• Your instructions:
Reproduce all of the material exactly as shown.

• Data block:
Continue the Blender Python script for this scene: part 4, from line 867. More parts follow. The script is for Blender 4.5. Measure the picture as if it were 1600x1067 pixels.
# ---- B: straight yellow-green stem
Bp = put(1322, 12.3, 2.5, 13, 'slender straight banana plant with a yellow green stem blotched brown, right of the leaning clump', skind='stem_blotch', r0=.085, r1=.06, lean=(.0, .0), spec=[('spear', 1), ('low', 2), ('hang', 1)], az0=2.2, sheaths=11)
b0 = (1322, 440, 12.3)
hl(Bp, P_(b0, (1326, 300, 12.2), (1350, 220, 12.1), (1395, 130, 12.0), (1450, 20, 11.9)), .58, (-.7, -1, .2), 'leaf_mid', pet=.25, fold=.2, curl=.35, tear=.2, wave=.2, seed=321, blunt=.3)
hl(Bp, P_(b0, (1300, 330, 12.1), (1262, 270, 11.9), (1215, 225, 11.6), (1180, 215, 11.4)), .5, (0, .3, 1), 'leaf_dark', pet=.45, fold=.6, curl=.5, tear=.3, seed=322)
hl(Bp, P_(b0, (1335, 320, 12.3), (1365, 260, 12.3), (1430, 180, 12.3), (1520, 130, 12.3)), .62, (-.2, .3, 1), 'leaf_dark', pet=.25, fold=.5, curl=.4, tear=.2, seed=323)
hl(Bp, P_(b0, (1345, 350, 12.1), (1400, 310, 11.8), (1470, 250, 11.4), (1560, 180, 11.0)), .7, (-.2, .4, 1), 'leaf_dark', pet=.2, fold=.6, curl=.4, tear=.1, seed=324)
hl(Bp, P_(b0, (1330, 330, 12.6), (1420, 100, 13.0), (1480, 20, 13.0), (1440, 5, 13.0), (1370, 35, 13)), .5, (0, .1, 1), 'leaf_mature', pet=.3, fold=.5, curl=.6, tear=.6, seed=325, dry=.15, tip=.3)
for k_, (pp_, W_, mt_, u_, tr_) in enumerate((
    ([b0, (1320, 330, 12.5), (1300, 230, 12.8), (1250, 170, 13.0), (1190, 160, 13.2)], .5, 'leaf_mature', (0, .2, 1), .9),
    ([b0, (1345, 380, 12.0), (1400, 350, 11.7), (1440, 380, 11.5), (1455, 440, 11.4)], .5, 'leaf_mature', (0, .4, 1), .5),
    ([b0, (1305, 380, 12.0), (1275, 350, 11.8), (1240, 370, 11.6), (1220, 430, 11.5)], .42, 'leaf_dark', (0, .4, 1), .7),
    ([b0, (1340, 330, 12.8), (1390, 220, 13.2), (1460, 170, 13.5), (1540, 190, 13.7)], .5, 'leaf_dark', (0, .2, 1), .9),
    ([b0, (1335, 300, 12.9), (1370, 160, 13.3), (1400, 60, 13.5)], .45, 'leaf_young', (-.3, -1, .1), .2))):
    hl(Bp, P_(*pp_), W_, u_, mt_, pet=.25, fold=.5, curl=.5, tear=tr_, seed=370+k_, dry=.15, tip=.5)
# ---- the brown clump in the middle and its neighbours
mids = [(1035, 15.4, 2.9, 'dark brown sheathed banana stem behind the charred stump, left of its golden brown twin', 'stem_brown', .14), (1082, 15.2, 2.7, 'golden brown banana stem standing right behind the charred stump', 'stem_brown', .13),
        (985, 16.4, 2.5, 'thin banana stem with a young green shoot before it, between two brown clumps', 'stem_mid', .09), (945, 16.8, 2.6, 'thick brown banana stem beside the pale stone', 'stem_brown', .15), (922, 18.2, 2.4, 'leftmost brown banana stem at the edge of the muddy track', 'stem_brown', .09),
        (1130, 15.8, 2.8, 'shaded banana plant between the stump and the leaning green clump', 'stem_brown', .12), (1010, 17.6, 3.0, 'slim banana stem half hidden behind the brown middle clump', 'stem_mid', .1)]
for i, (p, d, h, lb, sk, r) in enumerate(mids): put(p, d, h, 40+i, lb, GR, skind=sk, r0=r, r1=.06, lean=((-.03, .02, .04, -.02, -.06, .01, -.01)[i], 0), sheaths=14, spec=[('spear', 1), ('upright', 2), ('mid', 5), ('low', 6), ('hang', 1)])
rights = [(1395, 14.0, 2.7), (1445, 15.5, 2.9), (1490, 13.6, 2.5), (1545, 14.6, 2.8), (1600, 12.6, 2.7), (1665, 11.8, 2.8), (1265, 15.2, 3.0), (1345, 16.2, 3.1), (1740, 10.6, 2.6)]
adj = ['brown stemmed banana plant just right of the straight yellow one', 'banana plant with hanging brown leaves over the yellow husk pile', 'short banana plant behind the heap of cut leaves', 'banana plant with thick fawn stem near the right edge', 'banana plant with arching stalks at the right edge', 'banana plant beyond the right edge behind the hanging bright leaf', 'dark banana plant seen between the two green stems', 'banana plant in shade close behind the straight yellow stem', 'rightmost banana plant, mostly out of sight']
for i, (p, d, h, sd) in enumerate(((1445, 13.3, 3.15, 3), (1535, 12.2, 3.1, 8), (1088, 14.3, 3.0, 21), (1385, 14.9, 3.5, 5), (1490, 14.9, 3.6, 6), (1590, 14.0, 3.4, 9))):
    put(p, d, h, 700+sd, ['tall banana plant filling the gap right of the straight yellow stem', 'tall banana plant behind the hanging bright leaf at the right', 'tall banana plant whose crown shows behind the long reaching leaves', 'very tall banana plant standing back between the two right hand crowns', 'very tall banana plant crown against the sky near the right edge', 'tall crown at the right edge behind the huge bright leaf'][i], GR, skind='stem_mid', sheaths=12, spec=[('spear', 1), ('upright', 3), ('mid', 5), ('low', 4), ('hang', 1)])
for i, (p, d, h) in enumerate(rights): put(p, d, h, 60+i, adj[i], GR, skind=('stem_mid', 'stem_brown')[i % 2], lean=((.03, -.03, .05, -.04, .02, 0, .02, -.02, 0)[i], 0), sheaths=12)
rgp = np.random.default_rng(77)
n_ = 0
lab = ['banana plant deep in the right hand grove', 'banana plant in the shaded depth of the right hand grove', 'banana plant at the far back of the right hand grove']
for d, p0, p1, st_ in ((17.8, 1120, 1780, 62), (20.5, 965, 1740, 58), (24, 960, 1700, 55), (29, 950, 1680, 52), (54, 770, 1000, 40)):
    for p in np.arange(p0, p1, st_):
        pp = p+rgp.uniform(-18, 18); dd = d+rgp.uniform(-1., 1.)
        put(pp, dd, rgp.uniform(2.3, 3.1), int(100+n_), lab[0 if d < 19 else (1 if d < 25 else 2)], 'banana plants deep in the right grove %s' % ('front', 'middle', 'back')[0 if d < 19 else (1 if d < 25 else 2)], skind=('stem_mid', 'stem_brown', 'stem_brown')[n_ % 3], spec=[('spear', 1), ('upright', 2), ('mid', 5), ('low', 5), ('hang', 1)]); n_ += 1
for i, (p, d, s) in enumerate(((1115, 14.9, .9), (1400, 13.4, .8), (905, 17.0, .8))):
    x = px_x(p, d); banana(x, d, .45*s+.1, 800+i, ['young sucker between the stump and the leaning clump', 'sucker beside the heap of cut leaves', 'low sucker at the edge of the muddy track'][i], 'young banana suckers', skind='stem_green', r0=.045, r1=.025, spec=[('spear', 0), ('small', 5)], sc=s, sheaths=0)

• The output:
Continue the Blender Python script for this scene: part 4, from line 867. More parts follow. The script is for Blender 4.5. Measure the picture as if it were 1600x1067 pixels.
# ---- B: straight yellow-green stem
Bp = put(1322, 12.3, 2.5, 13, 'slender straight banana plant with a yellow green stem blotched brown, right of the leaning clump', skind='stem_blotch', r0=.085, r1=.06, lean=(.0, .0), spec=[('spear', 1), ('low', 2), ('hang', 1)], az0=2.2, sheaths=11)
b0 = (1322, 440, 12.3)
hl(Bp, P_(b0, (1326, 300, 12.2), (1350, 220, 12.1), (1395, 130, 12.0), (1450, 20, 11.9)), .58, (-.7, -1, .2), 'leaf_mid', pet=.25, fold=.2, curl=.35, tear=.2, wave=.2, seed=321, blunt=.3)
hl(Bp, P_(b0, (1300, 330, 12.1), (1262, 270, 11.9), (1215, 225, 11.6), (1180, 215, 11.4)), .5, (0, .3, 1), 'leaf_dark', pet=.45, fold=.6, curl=.5, tear=.3, seed=322)
hl(Bp, P_(b0, (1335, 320, 12.3), (1365, 260, 12.3), (1430, 180, 12.3), (1520, 130, 12.3)), .62, (-.2, .3, 1), 'leaf_dark', pet=.25, fold=.5, curl=.4, tear=.2, seed=323)
hl(Bp, P_(b0, (1345, 350, 12.1), (1400, 310, 11.8), (1470, 250, 11.4), (1560, 180, 11.0)), .7, (-.2, .4, 1), 'leaf_dark', pet=.2, fold=.6, curl=.4, tear=.1, seed=324)
hl(Bp, P_(b0, (1330, 330, 12.6), (1420, 100, 13.0), (1480, 20, 13.0), (1440, 5, 13.0), (1370, 35, 13)), .5, (0, .1, 1), 'leaf_mature', pet=.3, fold=.5, curl=.6, tear=.6, seed=325, dry=.15, tip=.3)
for k_, (pp_, W_, mt_, u_, tr_) in enumerate((
    ([b0, (1320, 330, 12.5), (1300, 230, 12.8), (1250, 170, 13.0), (1190, 160, 13.2)], .5, 'leaf_mature', (0, .2, 1), .9),
    ([b0, (1345, 380, 12.0), (1400, 350, 11.7), (1440, 380, 11.5), (1455, 440, 11.4)], .5, 'leaf_mature', (0, .4, 1), .5),
    ([b0, (1305, 380, 12.0), (1275, 350, 11.8), (1240, 370, 11.6), (1220, 430, 11.5)], .42, 'leaf_dark', (0, .4, 1), .7),
    ([b0, (1340, 330, 12.8), (1390, 220, 13.2), (1460, 170, 13.5), (1540, 190, 13.7)], .5, 'leaf_dark', (0, .2, 1), .9),
    ([b0, (1335, 300, 12.9), (1370, 160, 13.3), (1400, 60, 13.5)], .45, 'leaf_young', (-.3, -1, .1), .2))):
    hl(Bp, P_(*pp_), W_, u_, mt_, pet=.25, fold=.5, curl=.5, tear=tr_, seed=370+k_, dry=.15, tip=.5)
# ---- the brown clump in the middle and its neighbours
mids = [(1035, 15.4, 2.9, 'dark brown sheathed banana stem behind the charred stump, left of its golden brown twin', 'stem_brown', .14), (1082, 15.2, 2.7, 'golden brown banana stem standing right behind the charred stump', 'stem_brown', .13),
        (985, 16.4, 2.5, 'thin banana stem with a young green shoot before it, between two brown clumps', 'stem_mid', .09), (945, 16.8, 2.6, 'thick brown banana stem beside the pale stone', 'stem_brown', .15), (922, 18.2, 2.4, 'leftmost brown banana stem at the edge of the muddy track', 'stem_brown', .09),
        (1130, 15.8, 2.8, 'shaded banana plant between the stump and the leaning green clump', 'stem_brown', .12), (1010, 17.6, 3.0, 'slim banana stem half hidden behind the brown middle clump', 'stem_mid', .1)]
for i, (p, d, h, lb, sk, r) in enumerate(mids): put(p, d, h, 40+i, lb, GR, skind=sk, r0=r, r1=.06, lean=((-.03, .02, .04, -.02, -.06, .01, -.01)[i], 0), sheaths=14, spec=[('spear', 1), ('upright', 2), ('mid', 5), ('low', 6), ('hang', 1)])
rights = [(1395, 14.0, 2.7), (1445, 15.5, 2.9), (1490, 13.6, 2.5), (1545, 14.6, 2.8), (1600, 12.6, 2.7), (1665, 11.8, 2.8), (1265, 15.2, 3.0), (1345, 16.2, 3.1), (1740, 10.6, 2.6)]
adj = ['brown stemmed banana plant just right of the straight yellow one', 'banana plant with hanging brown leaves over the yellow husk pile', 'short banana plant behind the heap of cut leaves', 'banana plant with thick fawn stem near the right edge', 'banana plant with arching stalks at the right edge', 'banana plant beyond the right edge behind the hanging bright leaf', 'dark banana plant seen between the two green stems', 'banana plant in shade close behind the straight yellow stem', 'rightmost banana plant, mostly out of sight']
for i, (p, d, h, sd) in enumerate(((1445, 13.3, 3.15, 3), (1535, 12.2, 3.1, 8), (1088, 14.3, 3.0, 21), (1385, 14.9, 3.5, 5), (1490, 14.9, 3.6, 6), (1590, 14.0, 3.4, 9))):
    put(p, d, h, 700+sd, ['tall banana plant filling the gap right of the straight yellow stem', 'tall banana plant behind the hanging bright leaf at the right', 'tall banana plant whose crown shows behind the long reaching leaves', 'very tall banana plant standing back between the two right hand crowns', 'very tall banana plant crown against the sky near the right edge', 'tall crown at the right edge behind the huge bright leaf'][i], GR, skind='stem_mid', sheaths=12, spec=[('spear', 1), ('upright', 3), ('mid', 5), ('low', 4), ('hang', 1)])
for i, (p, d, h) in enumerate(rights): put(p, d, h, 60+i, adj[i], GR, skind=('stem_mid', 'stem_brown')[i % 2], lean=((.03, -.03, .05, -.04, .02, 0, .02, -.02, 0)[i], 0), sheaths=12)
rgp = np.random.default_rng(77)
n_ = 0
lab = ['banana plant deep in the right hand grove', 'banana plant in the shaded depth of the right hand grove', 'banana plant at the far back of the right hand grove']
for d, p0, p1, st_ in ((17.8, 1120, 1780, 62), (20.5, 965, 1740, 58), (24, 960, 1700, 55), (29, 950, 1680, 52), (54, 770, 1000, 40)):
    for p in np.arange(p0, p1, st_):
        pp = p+rgp.uniform(-18, 18); dd = d+rgp.uniform(-1., 1.)
        put(pp, dd, rgp.uniform(2.3, 3.1), int(100+n_), lab[0 if d < 19 else (1 if d < 25 else 2)], 'banana plants deep in the right grove %s' % ('front', 'middle', 'back')[0 if d < 19 else (1 if d < 25 else 2)], skind=('stem_mid', 'stem_brown', 'stem_brown')[n_ % 3], spec=[('spear', 1), ('upright', 2), ('mid', 5), ('low', 5), ('hang', 1)]); n_ += 1
for i, (p, d, s) in enumerate(((1115, 14.9, .9), (1400, 13.4, .8), (905, 17.0, .8))):
    x = px_x(p, d); banana(x, d, .45*s+.1, 800+i, ['young sucker between the stump and the leaning clump', 'sucker beside the heap of cut leaves', 'low sucker at the edge of the muddy track'][i], 'young banana suckers', skind='stem_green', r0=.045, r1=.025, spec=[('spear', 0), ('small', 5)], sc=s, sheaths=0)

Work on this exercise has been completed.